-- start --

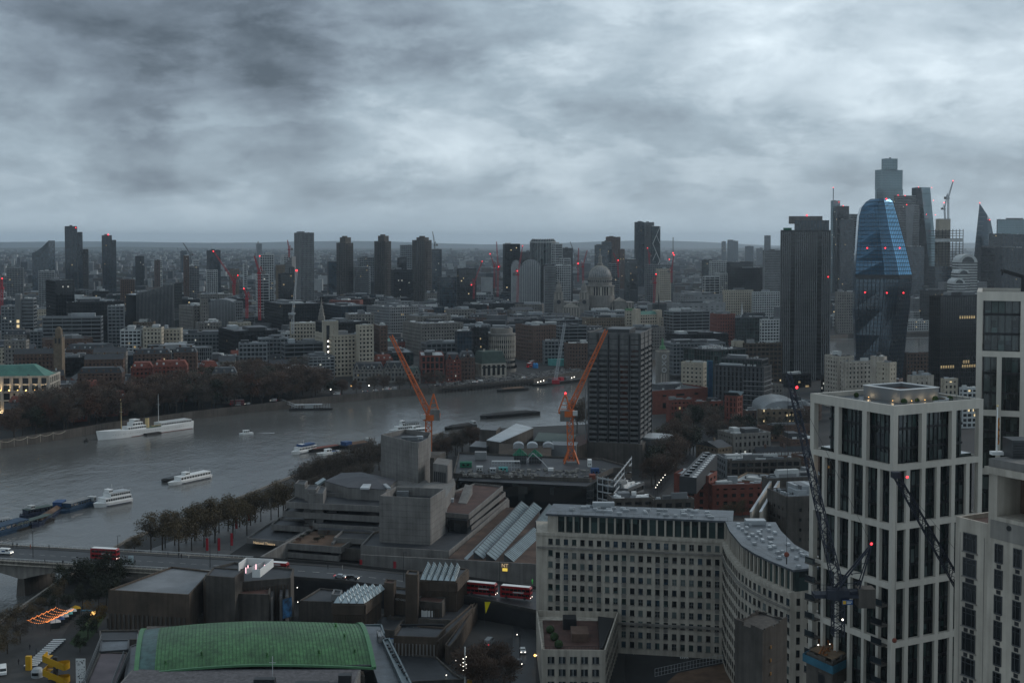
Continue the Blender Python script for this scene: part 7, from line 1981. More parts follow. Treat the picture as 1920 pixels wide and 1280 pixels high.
# roads in the near right corner
ps=[G(x,y,5) for x,y in ((958,1300),(1004,1300),(1006,1150),(980,1130),(950,1135),(962,1180))]
tag(MB().prism([(p.x,p.y) for p in ps],5.0,5.012).build('road','asphalt'),'dark service road left of the small stone block',kind='structure')
ps=[G(x,y,5) for x,y in ((1170,1300),(1560,1300),(1560,1230),(1355,1246),(1170,1215))]
tag(MB().prism([(p.x,p.y) for p in ps],5.0,5.01).build('road','asphalt'),'dark forecourt before the long stone block',kind='structure')
ps=[G(x,y,5) for x,y in ((1230,1300),(1270,1264),(1400,1238),(1520,1255),(1560,1300))]
tag(MB().prism([(p.x,p.y) for p in ps],5.0,5.5).build('ground','soil'),'bare earth of the excavated corner plot',kind='structure')
o=root('site_fence','pale mesh hoarding fence round the excavated corner plot','fence',G(1228,1268,5));q=lambda x,y:G(x,y,5)-o.location;mb=MB();pts=[q(1228,1268),q(1300,1252),q(1372,1238)]
for a_,c_ in zip(pts,pts[1:]):
 for k in range(12):p=a_+(c_-a_)*k/12;mb.bar(p,p+Vector((0,0,2.4)),.08)
 for z in (.1,1.2,2.4):mb.bar(a_+Vector((0,0,z)),c_+Vector((0,0,z)),.07)
mb.build('mesh_panel','crane_white',o,stuff=True)
for i,(pa,pb,lab) in enumerate((((1187,1226),(1200,1227),'white painted hatching in the forecourt near the small block'),((1276,1234),(1290,1236),'white painted hatching in the middle of the forecourt'))):
 A_=G(*pa,5.03);mb=MB()
 for k in range(5):mb.box(k*.55,0,0,k*.55+.3,2.2,.006)
 m_=mb.build('lane_marking','line');m_.location=A_;tag(m_,lab,kind='structure')
# ------------------------------------------------------------------ vehicles
WHL=MB().cone((0,-.11,0),(0,.11,0),.33,.33,12).mesh('wheel',MT['rubber'])
HL=MB().box(-.03,-.18,-.09,.03,.18,.09).mesh('headlight',MT['e_white']);TL=MB().box(-.03,-.15,-.08,.03,.15,.08).mesh('tail_light',MT['e_red'])
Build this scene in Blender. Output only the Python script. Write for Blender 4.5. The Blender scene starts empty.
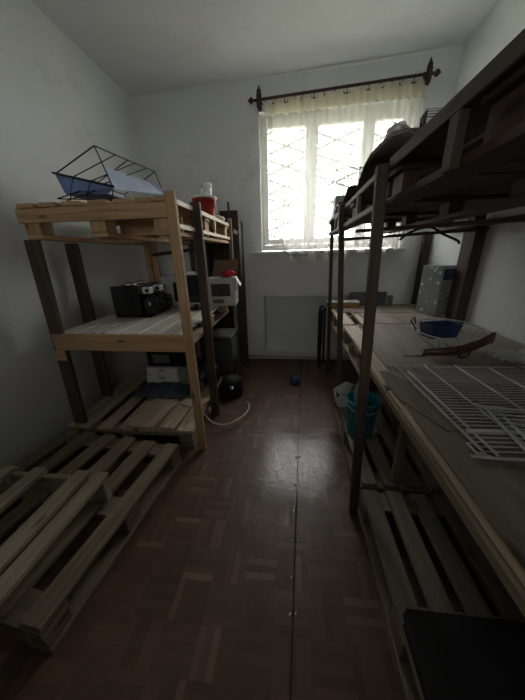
import bpy, bmesh, math, random
from mathutils import Vector, Matrix
R = math.radians
random.seed(7)
S = bpy.context.scene
COL = S.collection

# ------------------------------------------------------------------ materials
def nmat(name):
    m = bpy.data.materials.new(name); m.use_nodes = True
    nt = m.node_tree; b = nt.nodes['Principled BSDF']
    return m, nt, b
def N(nt, t, **k):
    n = nt.nodes.new(t)
    for a, v in k.items():
        if hasattr(n, a): setattr(n, a, v)
        else: n.inputs[a].default_value = v
    return n
def ramp(nt, stops):
    r = nt.nodes.new('ShaderNodeValToRGB'); cr = r.color_ramp
    while len(cr.elements) > 1: cr.elements.remove(cr.elements[-1])
    for i, (p, c) in enumerate(stops):
        e = cr.elements[0] if i == 0 else cr.elements.new(p)
        e.position = p; e.color = (*c, 1)
    return r
def plain(name, col, rough=.5, metal=0, noise=.15, scale=12, bump=.0, **k):
    m, nt, b = nmat(name)
    tc = N(nt, 'ShaderNodeTexCoord'); nz = N(nt, 'ShaderNodeTexNoise', Scale=scale, Detail=5)
    nt.links.new(tc.outputs['Object'], nz.inputs['Vector'])
    r = ramp(nt, [(.3, [c*(1-noise) for c in col]), (.7, [min(1, c*(1+noise)) for c in col])])
    nt.links.new(nz.outputs['Fac'], r.inputs['Fac']); nt.links.new(r.outputs['Color'], b.inputs['Base Color'])
    b.inputs['Roughness'].default_value = rough; b.inputs['Metallic'].default_value = metal
    for a, v in k.items(): b.inputs[a.replace('_', ' ')].default_value = v
    if bump:
        bp = N(nt, 'ShaderNodeBump', Strength=bump, Distance=.01)
        nt.links.new(nz.outputs['Fac'], bp.inputs['Height']); nt.links.new(bp.outputs['Normal'], b.inputs['Normal'])
    return m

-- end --

PROBLEM DESCRIPTION:
Extract the full listing above verbatim; pictures are to be left out of the copy.

TASK ANSWER:
Continue the Blender Python script for this scene: part 7, from line 1981. More parts follow. Treat the picture as 1920 pixels wide and 1280 pixels high.
# roads in the near right corner
ps=[G(x,y,5) for x,y in ((958,1300),(1004,1300),(1006,1150),(980,1130),(950,1135),(962,1180))]
tag(MB().prism([(p.x,p.y) for p in ps],5.0,5.012).build('road','asphalt'),'dark service road left of the small stone block',kind='structure')
ps=[G(x,y,5) for x,y in ((1170,1300),(1560,1300),(1560,1230),(1355,1246),(1170,1215))]
tag(MB().prism([(p.x,p.y) for p in ps],5.0,5.01).build('road','asphalt'),'dark forecourt before the long stone block',kind='structure')
ps=[G(x,y,5) for x,y in ((1230,1300),(1270,1264),(1400,1238),(1520,1255),(1560,1300))]
tag(MB().prism([(p.x,p.y) for p in ps],5.0,5.5).build('ground','soil'),'bare earth of the excavated corner plot',kind='structure')
o=root('site_fence','pale mesh hoarding fence round the excavated corner plot','fence',G(1228,1268,5));q=lambda x,y:G(x,y,5)-o.location;mb=MB();pts=[q(1228,1268),q(1300,1252),q(1372,1238)]
for a_,c_ in zip(pts,pts[1:]):
 for k in range(12):p=a_+(c_-a_)*k/12;mb.bar(p,p+Vector((0,0,2.4)),.08)
 for z in (.1,1.2,2.4):mb.bar(a_+Vector((0,0,z)),c_+Vector((0,0,z)),.07)
mb.build('mesh_panel','crane_white',o,stuff=True)
for i,(pa,pb,lab) in enumerate((((1187,1226),(1200,1227),'white painted hatching in the forecourt near the small block'),((1276,1234),(1290,1236),'white painted hatching in the middle of the forecourt'))):
 A_=G(*pa,5.03);mb=MB()
 for k in range(5):mb.box(k*.55,0,0,k*.55+.3,2.2,.006)
 m_=mb.build('lane_marking','line');m_.location=A_;tag(m_,lab,kind='structure')
# ------------------------------------------------------------------ vehicles
WHL=MB().cone((0,-.11,0),(0,.11,0),.33,.33,12).mesh('wheel',MT['rubber'])
HL=MB().box(-.03,-.18,-.09,.03,.18,.09).mesh('headlight',MT['e_white']);TL=MB().box(-.03,-.15,-.08,.03,.15,.08).mesh('tail_light',MT['e_red'])
Build this scene in Blender. Output only the Python script. Write for Blender 4.5. The Blender scene starts empty.
import bpy, bmesh, math, random
from mathutils import Vector, Matrix
R = math.radians
random.seed(7)
S = bpy.context.scene
COL = S.collection

# ------------------------------------------------------------------ materials
def nmat(name):
    m = bpy.data.materials.new(name); m.use_nodes = True
    nt = m.node_tree; b = nt.nodes['Principled BSDF']
    return m, nt, b
def N(nt, t, **k):
    n = nt.nodes.new(t)
    for a, v in k.items():
        if hasattr(n, a): setattr(n, a, v)
        else: n.inputs[a].default_value = v
    return n
def ramp(nt, stops):
    r = nt.nodes.new('ShaderNodeValToRGB'); cr = r.color_ramp
    while len(cr.elements) > 1: cr.elements.remove(cr.elements[-1])
    for i, (p, c) in enumerate(stops):
        e = cr.elements[0] if i == 0 else cr.elements.new(p)
        e.position = p; e.color = (*c, 1)
    return r
def plain(name, col, rough=.5, metal=0, noise=.15, scale=12, bump=.0, **k):
    m, nt, b = nmat(name)
    tc = N(nt, 'ShaderNodeTexCoord'); nz = N(nt, 'ShaderNodeTexNoise', Scale=scale, Detail=5)
    nt.links.new(tc.outputs['Object'], nz.inputs['Vector'])
    r = ramp(nt, [(.3, [c*(1-noise) for c in col]), (.7, [min(1, c*(1+noise)) for c in col])])
    nt.links.new(nz.outputs['Fac'], r.inputs['Fac']); nt.links.new(r.outputs['Color'], b.inputs['Base Color'])
    b.inputs['Roughness'].default_value = rough; b.inputs['Metallic'].default_value = metal
    for a, v in k.items(): b.inputs[a.replace('_', ' ')].default_value = v
    if bump:
        bp = N(nt, 'ShaderNodeBump', Strength=bump, Distance=.01)
        nt.links.new(nz.outputs['Fac'], bp.inputs['Height']); nt.links.new(bp.outputs['Normal'], b.inputs['Normal'])
    return m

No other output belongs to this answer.